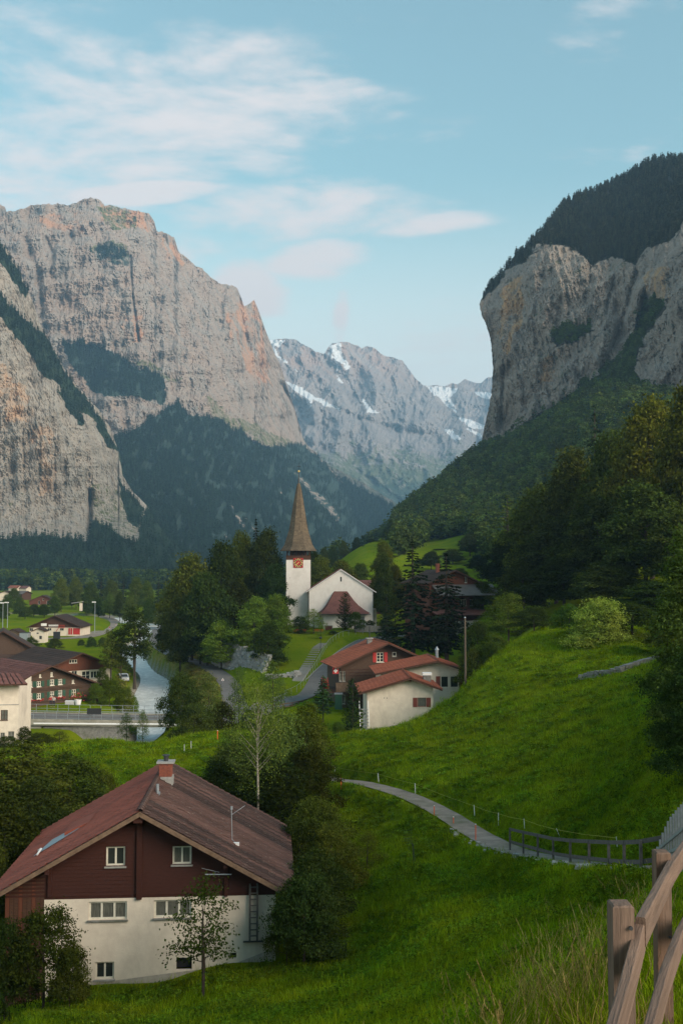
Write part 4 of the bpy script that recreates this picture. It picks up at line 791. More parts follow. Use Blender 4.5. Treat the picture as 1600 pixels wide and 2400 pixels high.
def slopewood(name, mount, polys, n, hm, c, label, box, gapseed, aspect=1.0, wob=12, gap=-.28, keepout=None):
    r = np.random.default_rng(gapseed); px = r.uniform(box[0], box[2], n); py = r.uniform(box[1], box[3], n)
    X = px+wob*fbm(px/(wob*2.2), py/(wob*2.2), 4, gapseed, .6); Y = py+wob*fbm(px/(wob*2.2)+40, py/(wob*2.2), 4, gapseed+2, .6); m = np.zeros(n, bool)
    for p in polys: m |= inpoly(X, Y, p)
    m &= fbm(px/24, py/24, 3, gapseed+9) > gap
    if EDGE[mount]: m &= px > np.interp(py, [q[1] for q in EDGE[mount]], [q[0] for q in EDGE[mount]])+1.5
    if keepout: m &= soft(px, py, keepout, 9, 17) < .5
    px, py = px[m], py[m]; D = MOUNT[mount](px, py); pts = P(px, py, D); k = len(pts); hh = hm*r.uniform(.6, 1.3, k); pts[:, 2] -= hh*.12
    stuffpoints(name, pts, np.stack([hh*aspect, hh*aspect, hh], 1), np.c_[np.zeros(k), np.zeros(k), r.uniform(0, 6.28, k)], r.integers(0, len(c.objects), k), c, label); return k
ks = [slopewood('slope_wood', 'left_mountain', WOODL[:2], 95000, 15, CC, 'dark conifer wood on the lower slope of the great left mountain', (120, 780, 980, 1410), 91, 1.15, 14, -.17, SCREE),
 slopewood('alp_thicket', 'left_mountain', WOODL[2:], 900, 20, CC, 'dark scrub on the high ledge of the left mountain', (205, 565, 320, 630), 5, 1.2, 10, .05),
 slopewood('ledge_wood', 'left_cliff', WOODN, 30000, 12, CC, 'conifers on the ledges and at the foot of the near left cliff', (-160, 430, 520, 1420), 191, 1.2, 10, -.25),
 slopewood('spur_wood', 'wooded_spur', [[(640,975),(700,1030),(735,1075),(790,1115),(850,1145),(905,1180),(950,1205),(985,1235),(1040,1290),(1040,1330),(640,1330)]], 20000, 19, CC, 'blue-green wood on the spur in the middle distance', (700, 1000, 1050, 1330), 61, 1.2, 8, -.5),
 slopewood('cliff_top_wood', 'right_cliff', WOODR[:1], 42000, 9, CT, 'dense dark conifer wood on top of the right cliff', (1100, 368, 1755, 730), 291, 1.15, 8, -.22),
 slopewood('gully_wood', 'right_cliff', WOODR[1:], 14000, 8, CB, 'broad-leaved wood in the gully and on the ledge of the right cliff', (1100, 690, 1755, 1200), 292, 1.0, 14, -.22)]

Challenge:
Transcribe all the lines above exactly, apart from the pictures.

Task output:
Write part 4 of the bpy script that recreates this picture. It picks up at line 791. More parts follow. Use Blender 4.5. Treat the picture as 1600 pixels wide and 2400 pixels high.
def slopewood(name, mount, polys, n, hm, c, label, box, gapseed, aspect=1.0, wob=12, gap=-.28, keepout=None):
    r = np.random.default_rng(gapseed); px = r.uniform(box[0], box[2], n); py = r.uniform(box[1], box[3], n)
    X = px+wob*fbm(px/(wob*2.2), py/(wob*2.2), 4, gapseed, .6); Y = py+wob*fbm(px/(wob*2.2)+40, py/(wob*2.2), 4, gapseed+2, .6); m = np.zeros(n, bool)
    for p in polys: m |= inpoly(X, Y, p)
    m &= fbm(px/24, py/24, 3, gapseed+9) > gap
    if EDGE[mount]: m &= px > np.interp(py, [q[1] for q in EDGE[mount]], [q[0] for q in EDGE[mount]])+1.5
    if keepout: m &= soft(px, py, keepout, 9, 17) < .5
    px, py = px[m], py[m]; D = MOUNT[mount](px, py); pts = P(px, py, D); k = len(pts); hh = hm*r.uniform(.6, 1.3, k); pts[:, 2] -= hh*.12
    stuffpoints(name, pts, np.stack([hh*aspect, hh*aspect, hh], 1), np.c_[np.zeros(k), np.zeros(k), r.uniform(0, 6.28, k)], r.integers(0, len(c.objects), k), c, label); return k
ks = [slopewood('slope_wood', 'left_mountain', WOODL[:2], 95000, 15, CC, 'dark conifer wood on the lower slope of the great left mountain', (120, 780, 980, 1410), 91, 1.15, 14, -.17, SCREE),
 slopewood('alp_thicket', 'left_mountain', WOODL[2:], 900, 20, CC, 'dark scrub on the high ledge of the left mountain', (205, 565, 320, 630), 5, 1.2, 10, .05),
 slopewood('ledge_wood', 'left_cliff', WOODN, 30000, 12, CC, 'conifers on the ledges and at the foot of the near left cliff', (-160, 430, 520, 1420), 191, 1.2, 10, -.25),
 slopewood('spur_wood', 'wooded_spur', [[(640,975),(700,1030),(735,1075),(790,1115),(850,1145),(905,1180),(950,1205),(985,1235),(1040,1290),(1040,1330),(640,1330)]], 20000, 19, CC, 'blue-green wood on the spur in the middle distance', (700, 1000, 1050, 1330), 61, 1.2, 8, -.5),
 slopewood('cliff_top_wood', 'right_cliff', WOODR[:1], 42000, 9, CT, 'dense dark conifer wood on top of the right cliff', (1100, 368, 1755, 730), 291, 1.15, 8, -.22),
 slopewood('gully_wood', 'right_cliff', WOODR[1:], 14000, 8, CB, 'broad-leaved wood in the gully and on the ledge of the right cliff', (1100, 690, 1755, 1200), 292, 1.0, 14, -.22)]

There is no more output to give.